* **What is asked**
For the material that follows, return exactly the lines from the one with "Write the bpy" through the one with "RNG = np.random.default_rng(11)", both ends included.

* **Supplied entries**
▼

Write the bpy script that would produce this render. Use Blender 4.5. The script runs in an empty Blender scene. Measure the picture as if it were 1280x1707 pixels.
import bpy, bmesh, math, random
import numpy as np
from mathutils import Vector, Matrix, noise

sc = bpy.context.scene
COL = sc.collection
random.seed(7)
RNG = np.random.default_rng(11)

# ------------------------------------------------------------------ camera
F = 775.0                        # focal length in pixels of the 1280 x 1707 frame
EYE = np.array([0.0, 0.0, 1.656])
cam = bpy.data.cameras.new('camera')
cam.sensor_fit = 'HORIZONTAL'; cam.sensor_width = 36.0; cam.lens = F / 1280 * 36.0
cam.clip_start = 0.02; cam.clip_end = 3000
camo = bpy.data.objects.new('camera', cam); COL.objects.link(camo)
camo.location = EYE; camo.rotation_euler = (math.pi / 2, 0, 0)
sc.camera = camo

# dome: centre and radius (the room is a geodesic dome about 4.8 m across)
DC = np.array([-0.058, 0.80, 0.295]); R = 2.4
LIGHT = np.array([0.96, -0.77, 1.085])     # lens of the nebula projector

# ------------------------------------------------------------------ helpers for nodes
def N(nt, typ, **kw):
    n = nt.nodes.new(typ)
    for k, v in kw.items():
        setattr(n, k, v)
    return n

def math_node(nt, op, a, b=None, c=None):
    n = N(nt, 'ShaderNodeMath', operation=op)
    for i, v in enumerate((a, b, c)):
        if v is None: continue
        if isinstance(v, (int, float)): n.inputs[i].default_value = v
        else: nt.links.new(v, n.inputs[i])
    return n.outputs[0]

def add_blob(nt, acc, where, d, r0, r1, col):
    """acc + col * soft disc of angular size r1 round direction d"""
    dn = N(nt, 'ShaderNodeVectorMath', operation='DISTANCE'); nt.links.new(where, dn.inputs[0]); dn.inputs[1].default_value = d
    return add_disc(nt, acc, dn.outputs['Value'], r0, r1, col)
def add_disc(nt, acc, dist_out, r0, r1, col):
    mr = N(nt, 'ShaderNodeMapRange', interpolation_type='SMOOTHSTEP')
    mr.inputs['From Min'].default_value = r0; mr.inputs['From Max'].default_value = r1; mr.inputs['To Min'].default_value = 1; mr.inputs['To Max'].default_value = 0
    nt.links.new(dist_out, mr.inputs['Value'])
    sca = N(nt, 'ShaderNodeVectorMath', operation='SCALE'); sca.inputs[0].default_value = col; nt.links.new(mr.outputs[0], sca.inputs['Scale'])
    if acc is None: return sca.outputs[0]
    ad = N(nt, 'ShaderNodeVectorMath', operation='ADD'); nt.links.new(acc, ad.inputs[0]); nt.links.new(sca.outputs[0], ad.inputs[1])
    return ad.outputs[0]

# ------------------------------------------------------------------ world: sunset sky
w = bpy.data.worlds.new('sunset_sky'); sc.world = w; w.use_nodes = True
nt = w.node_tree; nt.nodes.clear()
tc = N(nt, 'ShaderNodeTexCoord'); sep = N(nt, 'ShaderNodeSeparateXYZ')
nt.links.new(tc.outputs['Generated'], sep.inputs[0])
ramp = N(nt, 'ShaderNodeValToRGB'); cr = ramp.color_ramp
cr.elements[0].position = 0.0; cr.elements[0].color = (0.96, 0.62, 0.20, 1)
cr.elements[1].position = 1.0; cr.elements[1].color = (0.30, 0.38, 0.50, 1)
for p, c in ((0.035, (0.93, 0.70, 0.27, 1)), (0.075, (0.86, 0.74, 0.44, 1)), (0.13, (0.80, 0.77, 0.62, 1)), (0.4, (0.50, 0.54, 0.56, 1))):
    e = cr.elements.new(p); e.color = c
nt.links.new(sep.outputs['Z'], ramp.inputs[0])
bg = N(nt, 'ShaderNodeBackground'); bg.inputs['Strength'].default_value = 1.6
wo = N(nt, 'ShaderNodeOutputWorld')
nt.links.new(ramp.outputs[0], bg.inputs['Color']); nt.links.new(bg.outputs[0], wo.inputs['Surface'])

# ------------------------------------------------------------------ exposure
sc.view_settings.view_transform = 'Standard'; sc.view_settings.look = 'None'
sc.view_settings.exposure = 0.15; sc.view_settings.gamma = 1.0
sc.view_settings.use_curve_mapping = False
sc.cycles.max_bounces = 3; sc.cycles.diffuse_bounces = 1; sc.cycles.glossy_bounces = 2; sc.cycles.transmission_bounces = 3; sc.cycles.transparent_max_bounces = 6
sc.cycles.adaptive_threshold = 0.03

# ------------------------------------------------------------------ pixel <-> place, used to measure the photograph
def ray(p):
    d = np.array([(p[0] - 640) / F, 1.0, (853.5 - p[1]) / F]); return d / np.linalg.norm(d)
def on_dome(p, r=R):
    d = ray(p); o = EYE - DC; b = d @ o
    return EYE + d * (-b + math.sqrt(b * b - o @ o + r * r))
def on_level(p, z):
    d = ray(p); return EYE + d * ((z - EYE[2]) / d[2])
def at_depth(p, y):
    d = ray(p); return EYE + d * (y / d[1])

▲
▼

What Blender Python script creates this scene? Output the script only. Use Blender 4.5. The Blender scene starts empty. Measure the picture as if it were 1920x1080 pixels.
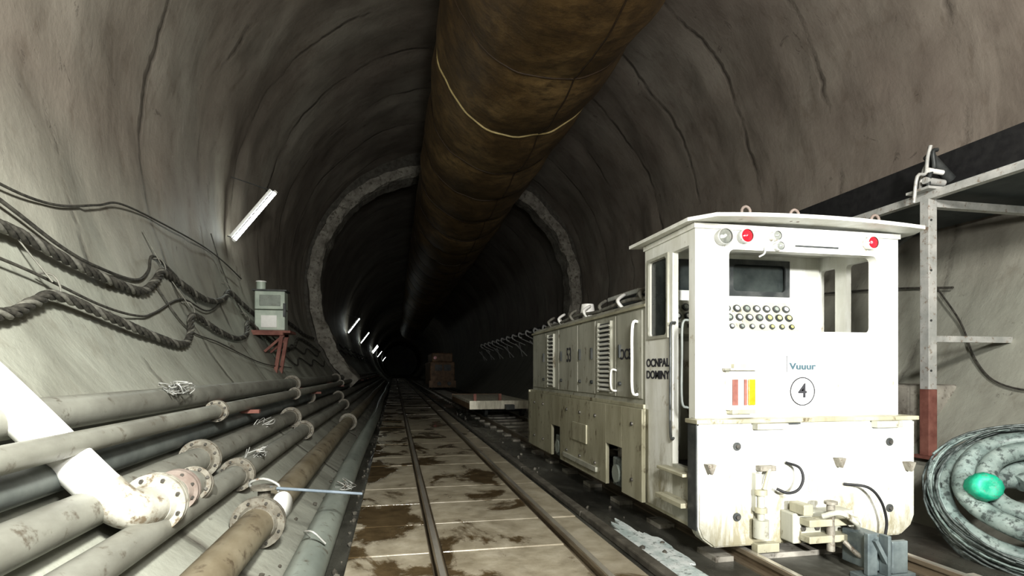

▲

* **Task solution**
Write the bpy script that would produce this render. Use Blender 4.5. The script runs in an empty Blender scene. Measure the picture as if it were 1280x1707 pixels.
import bpy, bmesh, math, random
import numpy as np
from mathutils import Vector, Matrix, noise

sc = bpy.context.scene
COL = sc.collection
random.seed(7)
RNG = np.random.default_rng(11)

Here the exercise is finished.